**Written request**. Give an exact transcription of every line, dropping the images.

[start]

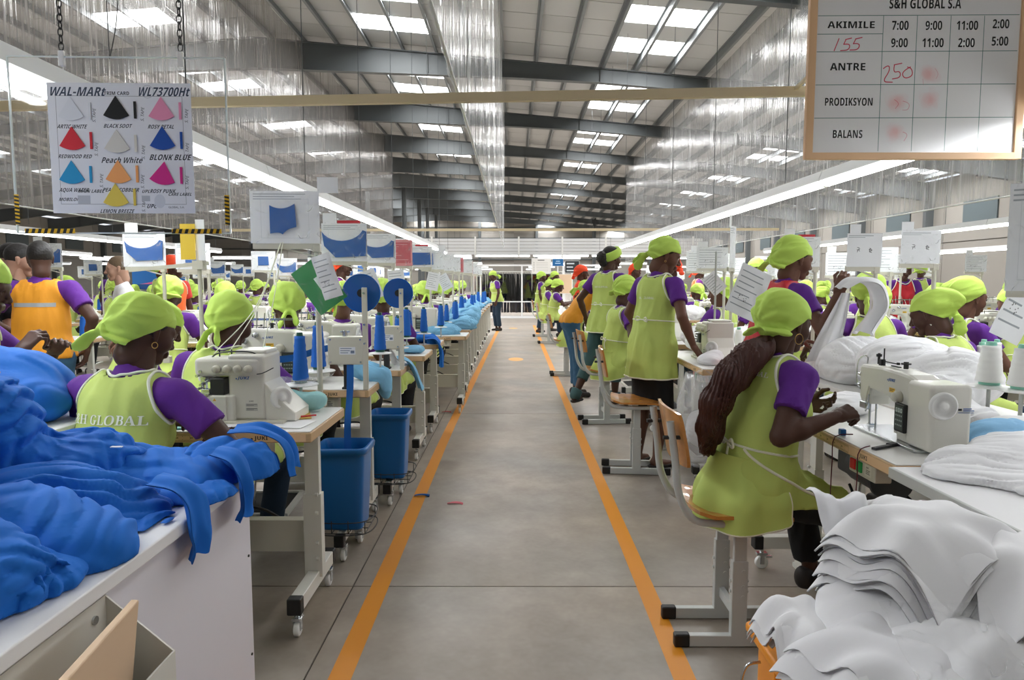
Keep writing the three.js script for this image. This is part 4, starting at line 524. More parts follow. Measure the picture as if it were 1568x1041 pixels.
// a sample stand: pole, cross bar, card in a clear sleeve, and a garment piece or print on it
function sampleStand(label, group, o) {
  const t = thing('sample_stand', label, 'sign stand', o.at ?? [0, 0, 0], o.turn ?? 0, group), W = o.w ?? 0.36, Hh = o.h ?? 0.28, y0 = o.y ?? 1.6, pole = o.pole ?? 0.8, px = o.px ?? W * 0.42, base = o.base ?? TH;
  part('pole', [rod([px, base, 0], [px, y0 + 0.02, 0], 0.0125, 10), bx(0.05, 0.05, 0.04, px, base + 0.02, 0, 0.004), bx(0.035, 0.04, 0.035, px, y0 - 0.02, 0, 0.004)], o.dark ? MAT.steel : MAT.cream, t);
  part('bracket', [bar([px, y0 - 0.01, 0.008], [-W * 0.48, y0 - 0.01, 0.008], 0.016, 0.03), bar([px, y0 - 0.06, 0], [-W * 0.2, y0 - 0.01, 0], 0.008)], MAT.cream, t);
  const cr = wavy(W, Hh, 10, 8, crinkle(0.004, 6), o.seed ?? 1); const c = part('card', T(cr, 0, y0 + Hh / 2, 0.02), CARDS[o.card ?? 'plain'], t);
  if (o.swatch) {
    const s = new THREE.Shape(), k = o.swatch; if (k === 'vest') { s.moveTo(-0.36, 0.3); s.quadraticCurveTo(0, 0.12, 0.36, 0.34); s.lineTo(0.4, -0.25); s.quadraticCurveTo(0.1, -0.3, 0, -0.44); s.quadraticCurveTo(-0.1, -0.36, -0.36, -0.42); } else if (k === 'bowl') { s.moveTo(-0.5, 0.3); s.bezierCurveTo(-0.35, -0.05, 0.25, -0.05, 0.42, 0.34); s.lineTo(0.5, 0.3); s.lineTo(0.48, -0.38); s.lineTo(-0.2, -0.42); s.lineTo(-0.45, -0.1); } else { s.moveTo(-0.3, 0.28); s.lineTo(0.3, 0.28); s.lineTo(0.32, -0.3); s.lineTo(-0.3, -0.32); }
    const g = new THREE.ExtrudeGeometry(s, { depth: 0.004, bevelEnabled: false, curveSegments: 10 }); g.scale(W * (o.sw ?? 0.8), Hh * (o.sh ?? 0.9), 1); g.translate(o.sx ?? 0, y0 + Hh / 2 + (o.sy ?? 0), 0.026); part('fabric_swatch', g, o.swatchMat ?? MAT.navyCloth, t);
  }
  if (o.tab) part('tab', bx(W * 0.3, Hh * 0.3, 0.003, o.tab * W, y0 + Hh * 1.12, 0.012), CARDS.white, t);
  if (o.redtab) part('red_tab', [bx(W * 0.5, Hh * 0.1, 0.003, W * 0.1, y0 + Hh * 1.03, 0.014)], MAT.red, t);
  if (o.sleeve !== false) part('clear_sleeve', T(wavy(W * 1.03, Hh * 1.05, 22, 18, crinkle(0.007, 14), o.seed ?? 2), 0, y0 + Hh / 2, 0.036), sleeveMat, t).castShadow = false;
  if (o.paper) part('hanging_paper', T(wavy(0.14, 0.2, 8, 8, crinkle(0.006, 9), 3), 0, 0, 0).rotateZ(o.paper).translate(px + 0.03, y0 - 0.16, 0.03), CARDS.text, t);
  return t;
}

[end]

**Answer to the problem**.
Keep writing the three.js script for this image. This is part 4, starting at line 524. More parts follow. Measure the picture as if it were 1568x1041 pixels.
// a sample stand: pole, cross bar, card in a clear sleeve, and a garment piece or print on it
function sampleStand(label, group, o) {
  const t = thing('sample_stand', label, 'sign stand', o.at ?? [0, 0, 0], o.turn ?? 0, group), W = o.w ?? 0.36, Hh = o.h ?? 0.28, y0 = o.y ?? 1.6, pole = o.pole ?? 0.8, px = o.px ?? W * 0.42, base = o.base ?? TH;
  part('pole', [rod([px, base, 0], [px, y0 + 0.02, 0], 0.0125, 10), bx(0.05, 0.05, 0.04, px, base + 0.02, 0, 0.004), bx(0.035, 0.04, 0.035, px, y0 - 0.02, 0, 0.004)], o.dark ? MAT.steel : MAT.cream, t);
  part('bracket', [bar([px, y0 - 0.01, 0.008], [-W * 0.48, y0 - 0.01, 0.008], 0.016, 0.03), bar([px, y0 - 0.06, 0], [-W * 0.2, y0 - 0.01, 0], 0.008)], MAT.cream, t);
  const cr = wavy(W, Hh, 10, 8, crinkle(0.004, 6), o.seed ?? 1); const c = part('card', T(cr, 0, y0 + Hh / 2, 0.02), CARDS[o.card ?? 'plain'], t);
  if (o.swatch) {
    const s = new THREE.Shape(), k = o.swatch; if (k === 'vest') { s.moveTo(-0.36, 0.3); s.quadraticCurveTo(0, 0.12, 0.36, 0.34); s.lineTo(0.4, -0.25); s.quadraticCurveTo(0.1, -0.3, 0, -0.44); s.quadraticCurveTo(-0.1, -0.36, -0.36, -0.42); } else if (k === 'bowl') { s.moveTo(-0.5, 0.3); s.bezierCurveTo(-0.35, -0.05, 0.25, -0.05, 0.42, 0.34); s.lineTo(0.5, 0.3); s.lineTo(0.48, -0.38); s.lineTo(-0.2, -0.42); s.lineTo(-0.45, -0.1); } else { s.moveTo(-0.3, 0.28); s.lineTo(0.3, 0.28); s.lineTo(0.32, -0.3); s.lineTo(-0.3, -0.32); }
    const g = new THREE.ExtrudeGeometry(s, { depth: 0.004, bevelEnabled: false, curveSegments: 10 }); g.scale(W * (o.sw ?? 0.8), Hh * (o.sh ?? 0.9), 1); g.translate(o.sx ?? 0, y0 + Hh / 2 + (o.sy ?? 0), 0.026); part('fabric_swatch', g, o.swatchMat ?? MAT.navyCloth, t);
  }
  if (o.tab) part('tab', bx(W * 0.3, Hh * 0.3, 0.003, o.tab * W, y0 + Hh * 1.12, 0.012), CARDS.white, t);
  if (o.redtab) part('red_tab', [bx(W * 0.5, Hh * 0.1, 0.003, W * 0.1, y0 + Hh * 1.03, 0.014)], MAT.red, t);
  if (o.sleeve !== false) part('clear_sleeve', T(wavy(W * 1.03, Hh * 1.05, 22, 18, crinkle(0.007, 14), o.seed ?? 2), 0, y0 + Hh / 2, 0.036), sleeveMat, t).castShadow = false;
  if (o.paper) part('hanging_paper', T(wavy(0.14, 0.2, 8, 8, crinkle(0.006, 9), 3), 0, 0, 0).rotateZ(o.paper).translate(px + 0.03, y0 - 0.16, 0.03), CARDS.text, t);
  return t;
}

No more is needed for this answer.